Meine verehrten Kolleginnen und Kollegen von der SPD, Sie haben es eben gehört, oder der eine oder andere hat es vielleicht auch in der sehr fundierten und ausführlichen Stellungnahme des Ministeriums zu Ihrem Antrag gelesen: Wir tun heute schon viel bei der Betreuung von Kindern an unseren Schulen. Auf unserem Kleinen Parteitag im vergangenen Monat haben wir beschlossen, unsere Angebote im Ganztagsbetrieb schrittweise und bedarfsgerecht auszubauen.
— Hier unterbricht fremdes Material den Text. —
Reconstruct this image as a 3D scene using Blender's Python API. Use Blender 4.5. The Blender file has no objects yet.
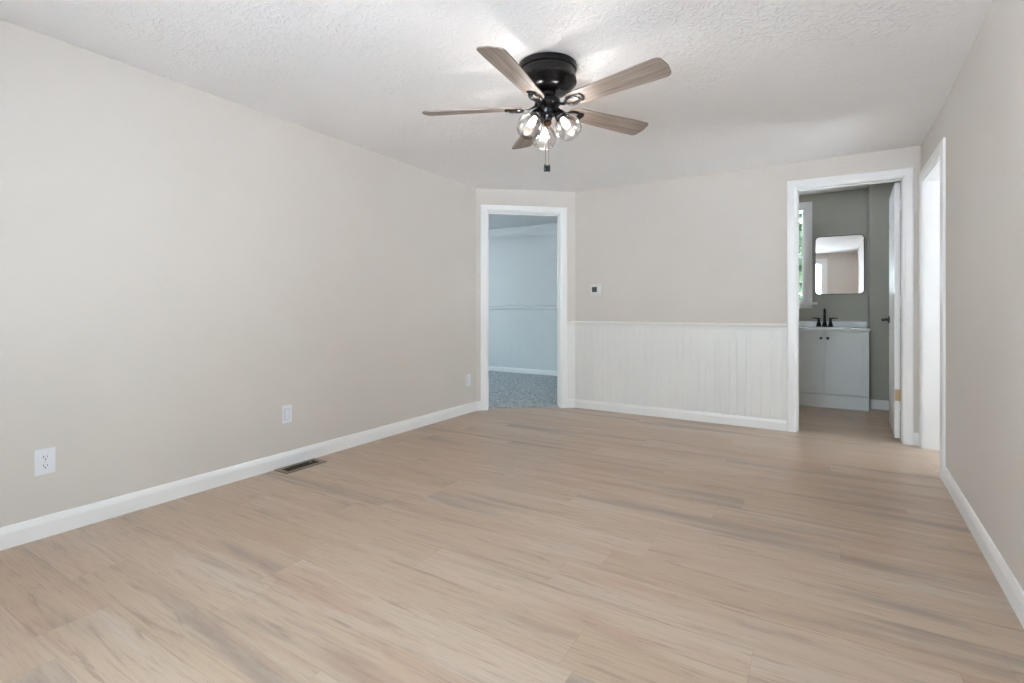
import bpy, bmesh, math, random
from mathutils import Vector, Matrix

random.seed(7)
S = bpy.context.scene
COL = S.collection

# ---------------------------------------------------------------- camera
CAM_H = 1.03
cam_data = bpy.data.cameras.new('camera')
cam = bpy.data.objects.new('camera', cam_data)
COL.objects.link(cam)
cam.location = (0, 0, CAM_H)
cam.rotation_euler = (math.radians(90), 0, math.radians(31.5))
cam_data.sensor_width = 36
cam_data.lens = 501 / 1024 * 36
cam_data.shift_y = -(341.5 - 310) / 1024
cam_data.clip_start = 0.02
S.camera = cam

# ---------------------------------------------------------------- colour management
S.view_settings.view_transform = 'Standard'
S.view_settings.look = 'None'
S.view_settings.gamma = 1
S.view_settings.use_curve_mapping = False
S.view_settings.exposure = 2.3
S.cycles.use_denoising = True
S.cycles.max_bounces = 12
S.cycles.diffuse_bounces = 8
S.cycles.sample_clamp_indirect = 6.0
S.cycles.caustics_reflective = False
S.cycles.caustics_refractive = False


def lin(c):
    return tuple((v / 255 / 12.92) if v / 255 <= 0.04045 else ((v / 255 + 0.055) / 1.055) ** 2.4 for v in c) + (1.0,)


# ---------------------------------------------------------------- world: overcast sky
W = bpy.data.worlds.new('sky')
S.world = W
W.use_nodes = True
wn, wl = W.node_tree.nodes, W.node_tree.links
wn.clear()
wo = wn.new('ShaderNodeOutputWorld')
wb = wn.new('ShaderNodeBackground')
tc = wn.new('ShaderNodeTexCoord')
sp = wn.new('ShaderNodeSeparateXYZ')
cr = wn.new('ShaderNodeValToRGB')
wl.new(tc.outputs['Generated'], sp.inputs[0])
wl.new(sp.outputs['Z'], cr.inputs[0])
cr.color_ramp.elements[0].position = 0.0
cr.color_ramp.elements[0].color = (0.84, 0.91, 1.0, 1)
cr.color_ramp.elements[1].position = 0.7
cr.color_ramp.elements[1].color = (0.70, 0.84, 1.0, 1)
wl.new(cr.outputs[0], wb.inputs[0])
wb.inputs[1].default_value = 3.35
wl.new(wb.outputs[0], wo.inputs[0])


def portal(name, loc, rot, w, h):
    """sky light is gathered through the window opening"""
    l = bpy.data.lights.new(name, 'AREA')
    l.shape = 'RECTANGLE'
    l.size, l.size_y = w, h
    l.cycles.is_portal = True
    o = bpy.data.objects.new(name, l)
    COL.objects.link(o)
    o.location = loc
    o.rotation_euler = rot
    return o


R90 = math.radians(90)
sun_d = bpy.data.lights.new('sun', 'SUN')
sun_d.energy = 30
sun_d.angle = math.radians(1.0)
sun_d.color = (0.94, 0.95, 1.0)
sun = bpy.data.objects.new('sun', sun_d)
COL.objects.link(sun)
sun.rotation_euler = Vector((0.50, 0.48, 0.78)).to_track_quat('Z', 'Y').to_euler()
portal('rear_window_daylight', (-0.90, -0.76, 1.26), (R90, 0, 0), 1.6, 1.62)
portal('bathroom_window_daylight', (-0.46, 6.88, 1.67), (-R90, 0, 0), 0.62, 1.1)
portal('hall_fill_daylight', (2.46, 4.47, 1.2), (R90, 0, R90), 0.72, 1.8)  # fill through the added hall window
portal('bedroom_window_daylight', (-6.30, 5.10, 1.35), (R90, 0, -R90), 1.6, 1.5)

# ---------------------------------------------------------------- materials


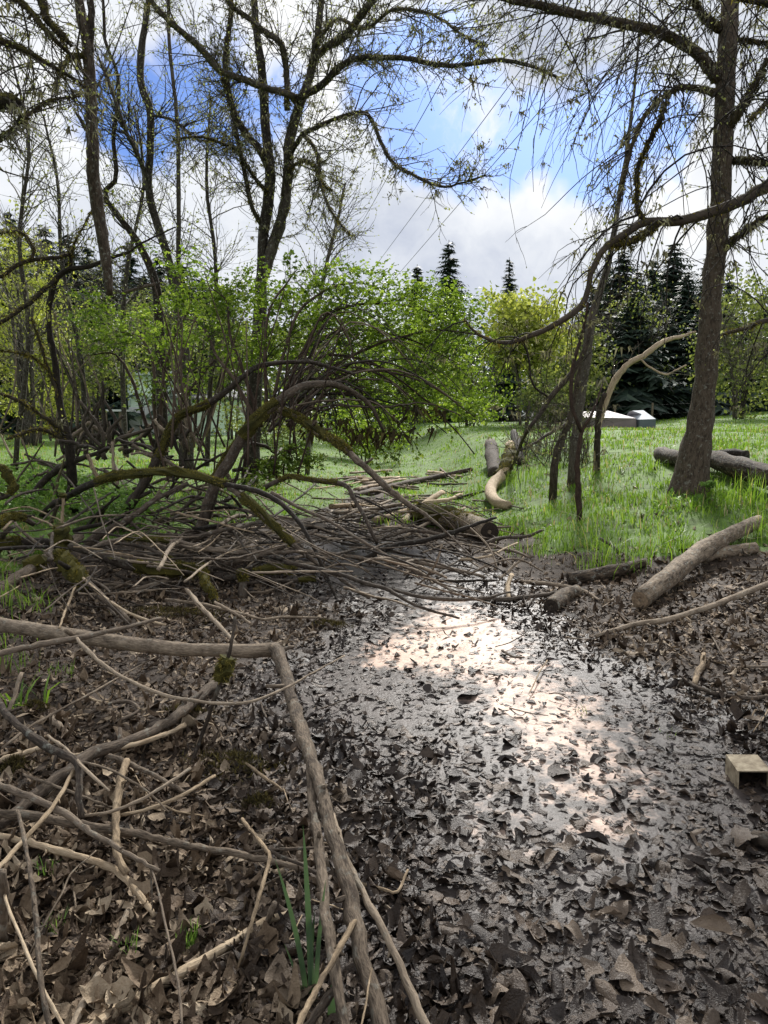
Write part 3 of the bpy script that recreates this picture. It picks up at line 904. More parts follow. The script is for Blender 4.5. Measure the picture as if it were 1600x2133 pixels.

Mit bisher, Herr Zeller, nicht 54, sondern 74 Angeboten, ohne die Zahlen an den Sonderschulen zu berücksichtigen, stehen wir im Ländervergleich

(Abg. Zeller SPD: Spitze?)

ganz gut da.

(Lachen bei der SPD)

Denn in anderen Ländern geht gar nichts. Wenn Sie Nordrhein-Westfalen anführen, dann nehmen Sie die vielen Gesamtschulen, die es vorher schon gegeben hat, in die Rechnung hinein.

Wir von der CDU haben keinerlei Berührungsängste mit dem Thema Ganztagsschulen.

(Abg. Carla Bregenzer SPD: Ach was?)

Was wir nicht wollen, sind die von Ihnen zumindest in der Vergangenheit geforderten Ganztagsangebote im Doppelpack mit dem gescheiterten SPD-Modell der Gesamtschule.

(Beifall bei der CDU – Abg. Ingrid Blank CDU: Richtig!)

Wir werden Ganztagsangebote dort machen, wo der Bedarf besteht und wo dieser Bedarf nicht durch eines der vielen anderen Angebote gedeckt ist.

(Abg. Christine Rudolf SPD: Wo leben Sie denn?)

In diesem Zusammenhang möchte ich ausdrücklich die ganz hervorragende Arbeit der Jugendmusikschulen und der Musikschulen sowie unserer vielen Sportvereine erwähnen. Ich möchte die Gelegenheit nutzen,

(Abg. Christine Rudolf SPD: Zu danken!)

den dort zumeist ehrenamtlich Tätigen ganz herzlich zu danken. Wir sind stolz auf diese außerordentlich vielfältigen Angebote in Baden-Württemberg, die wir auch weiterhin fördern wollen.

Mit einer flächendeckenden Einführung der Ganztagsschule in Baden-Württemberg würden wir uns finanziell übernehmen. Außerdem würden wir dem in Jahrzehnten gewachsenen Vereinsleben damit auf einen Schlag das Wasser abgraben.

(Abg. Christine Rudolf SPD: Was? – Abg. Braun SPD: Das ist ein blühender Unsinn!)

Jeder Zweite in Baden-Württemberg ist Mitglied in einem Verein.

(Abg. Bebber SPD: Sonst so vernünftig und jetzt so ein Unsinn!)

Gerade die Jugendarbeit in diesen Vereinen wäre kaum denkbar, lieber Herr Bebber

(Dem Redner wird das Ende seiner Redezeit ange- zeigt.)

Herr Präsident, ich bin gleich so weit –, diese Vereinsarbeit wäre kaum mehr möglich, wenn Schülerinnen und Schüler diese Angebote an Nachmittagen nicht mehr wahrnehmen könnten.

(Abg. Carla Bregenzer SPD: Wer hat Ihnen denn den Quatsch aufgeschrieben? So ein Unsinn! – Abg. Christine Rudolf SPD: Reden Sie doch ein- mal mit den Sportvereinen!)

Dass Sie sich vor diesem Hintergrund mit der von Ihnen beantragten Debatte so kurz vor der Landtagswahl einen Gefallen getan haben, wage ich zu bezweifeln. Aus den von mir angeführten Gründen lehnt die CDU-Fraktion Ihren Antrag ab, den Antrag der Grünen ebenfalls,

(Abg. Dr. Salomon Bündnis 90/Die Grünen: Das ist aber schade!)